Only "crazy" people would question the returns being generated by AI, Huang said, according to the report.

The comments come as investors continue debating whether the hundreds of billions of dollars being spent annually on AI infrastructure by technology companies will ultimately generate sufficient returns.

Analysts strongly bullish

Morgan Stanley reiterated its Overweight rating on Nvidia with a $288 price target and maintained the stock as its top pick within the processor sector.

The firm said Nvidia remains one of the most attractive valuations across the semiconductor industry and noted the company's growing presence across multiple product categories.

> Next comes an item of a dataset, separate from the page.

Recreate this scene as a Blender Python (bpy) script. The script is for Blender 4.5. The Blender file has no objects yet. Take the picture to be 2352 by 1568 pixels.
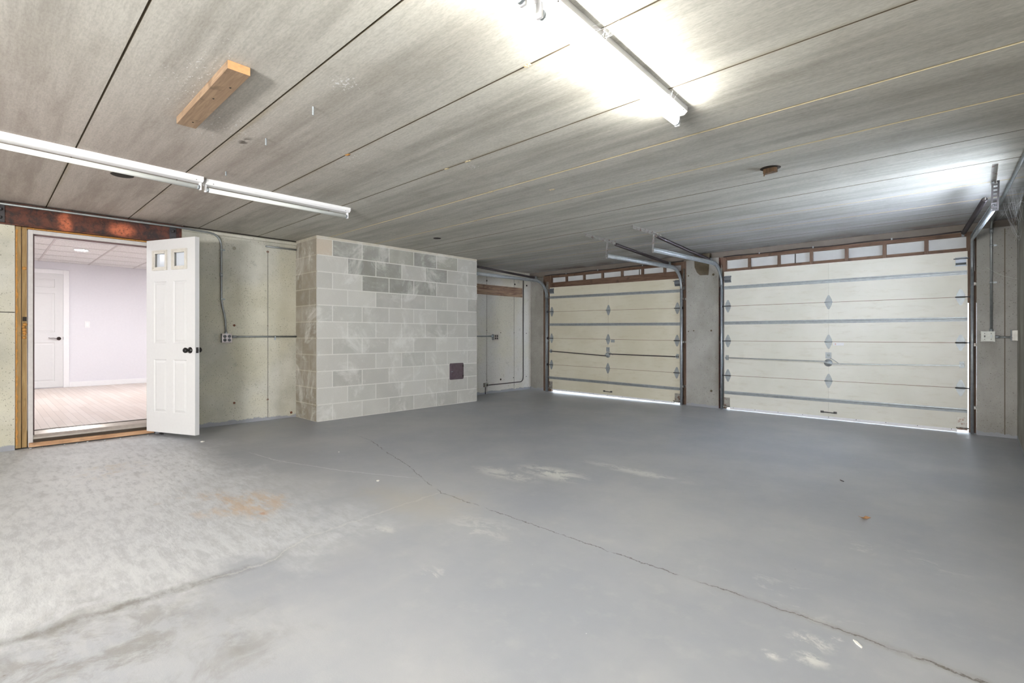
import bpy, bmesh, math, random
from mathutils import Vector, Matrix
random.seed(7)
R = math.radians
COL = bpy.context.scene.collection
SC = bpy.context.scene

# ------------------------------------------------------------------ camera
cam_d = bpy.data.cameras.new('camera'); cam = bpy.data.objects.new('camera', cam_d); COL.objects.link(cam)
cam.location = (0, 0, 1.0511)
cam.rotation_euler = (R(90), 0, 0.7534)
cam_d.sensor_width = 36.0
cam_d.lens = 36.0 * 1143.05 / 2352
cam_d.shift_y = -14.17 / 2352
cam_d.clip_start = 0.02
SC.camera = cam

# ------------------------------------------------------------------ view, sky, daylight
SC.view_settings.view_transform = 'Standard'
SC.view_settings.look = 'None'
SC.view_settings.gamma = 1
SC.view_settings.use_curve_mapping = False
SC.view_settings.exposure = 0.66

world = bpy.data.worlds.new('sky'); SC.world = world; world.use_nodes = True
wb = world.node_tree.nodes['Background']
wb.inputs[0].default_value = (0.80, 0.90, 1.0, 1)
wb.inputs[1].default_value = 3.5

def area_light(name, loc, rot, sx, sy, power, color):
    d = bpy.data.lights.new(name, 'AREA'); d.shape = 'RECTANGLE'; d.size = sx; d.size_y = sy
    d.energy = power; d.color = color
    o = bpy.data.objects.new(name, d); COL.objects.link(o); o.location = loc; o.rotation_euler = rot
    return o
sun_d = bpy.data.lights.new('sun', 'SUN'); sun_d.energy = 7.0; sun_d.angle = R(2); sun_d.color = (1, 0.97, 0.93)
sun = bpy.data.objects.new('sun', sun_d); COL.objects.link(sun); sun.rotation_euler = (R(-42), 0, R(160))
# daylight at the side window of the right wall (just outside its pane)
area_light('window_daylight', (0.75, 5.25, 1.62), (0, R(104), 0), 0.8, 1.3, 900, (0.80, 0.88, 1.0))

TUBE_EMIT = 78.0      # strength of the lit fluorescent tubes
FILL = 160.0          # base power of the fill lamps added behind the camera
CAN_EMIT = 440.0       # recessed lamps of the room beyond

# ------------------------------------------------------------------ numbers of the place
H = 2.266                   # ceiling
XL, XR = -6.436, 0.285      # left and right wall faces
YB, YF = -5.0, 7.37         # rear wall, front wall upper face
BX, BY0, BY1 = -5.853, 2.78, 5.42
ZF, ZC, XI = 0.14, 2.32, -11.67   # the room beyond the doorway

# ------------------------------------------------------------------ mesh helpers
def NB(): return bmesh.new()

def box(bm, x0, x1, y0, y1, z0, z1, mi=0):
    vs = [bm.verts.new((x, y, z)) for z in (z0, z1) for y in (y0, y1) for x in (x0, x1)]
    fs = []
    for idx in ((0,2,3,1),(4,5,7,6),(0,1,5,4),(2,6,7,3),(0,4,6,2),(1,3,7,5)):
        f = bm.faces.new([vs[i] for i in idx]); f.material_index = mi; fs.append(f)
    return vs

def prism(bm, poly, axis, a0, a1, mi=0):
    """poly: list of 2D points; axis 'x': poly=(y,z), 'y': (x,z), 'z': (x,y)"""
    def P(p, a):
        return {'x': (a, p[0], p[1]), 'y': (p[0], a, p[1]), 'z': (p[0], p[1], a)}[axis]
    A = [bm.verts.new(P(p, a0)) for p in poly]; B = [bm.verts.new(P(p, a1)) for p in poly]
    n = len(poly)
    fs = [bm.faces.new(A), bm.faces.new(list(reversed(B)))]
    for i in range(n): fs.append(bm.faces.new([A[i], B[i], B[(i+1) % n], A[(i+1) % n]]))
    for f in fs: f.material_index = mi
    return A + B

def frame_of(d):
    d = d.normalized(); up = Vector((0, 0, 1)) if abs(d.z) < 0.9 else Vector((0, 1, 0))
    a = d.cross(up).normalized(); b = a.cross(d).normalized()
    return a, b

def sweep(bm, pts, prof, side=None, closed=True, mi=0):
    """sweep 2D profile (list of (u,v)) along pts; side = fixed side vector"""
    pts = [Vector(p) for p in pts]; rings = []
    prev = None
    for i, p in enumerate(pts):
        if i == 0: d = pts[1] - pts[0]
        elif i == len(pts)-1: d = pts[-1] - pts[-2]
        else: d = (pts[i+1]-pts[i]).normalized() + (pts[i]-pts[i-1]).normalized()
        d.normalize()
        if side is not None:
            a = Vector(side); a = (a - d*a.dot(d)).normalized(); b = a.cross(d).normalized()
        elif prev is None:
            a, b = frame_of(d)
        else:
            a = (prev - d*prev.dot(d)).normalized(); b = a.cross(d).normalized()
        prev = a
        rings.append([bm.verts.new(p + a*u + b*v) for u, v in prof])
    n = len(prof)
    for i in range(len(rings)-1):
        for k in range(n if closed else n-1):
            f = bm.faces.new([rings[i][k], rings[i][(k+1) % n], rings[i+1][(k+1) % n], rings[i+1][k]])
            f.material_index = mi; f.smooth = len(prof) > 6
    if closed:
        bm.faces.new(list(reversed(rings[0]))).material_index = mi; bm.faces.new(rings[-1]).material_index = mi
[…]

Following management presentations and investor discussions during Computex, Morgan Stanley highlighted Nvidia's expanding CPU opportunity.

According to the firm, company executives indicated that Nvidia now has visibility into approximately $20 billion of CPU-related revenue opportunities.

Morgan Stanley also pointed to Nvidia's efforts to improve the economics of AI infrastructure deployments, noting that roughly half of the total cost of ownership for AI factories is associated with head-node systems.

The firm said Nvidia's ability to demonstrate leadership in reducing those costs could become an important catalyst for investor sentiment over time.

For now, however, investors appear to be waiting for additional evidence that Nvidia's newer businesses can become meaningful contributors alongside its dominant GPU franchise.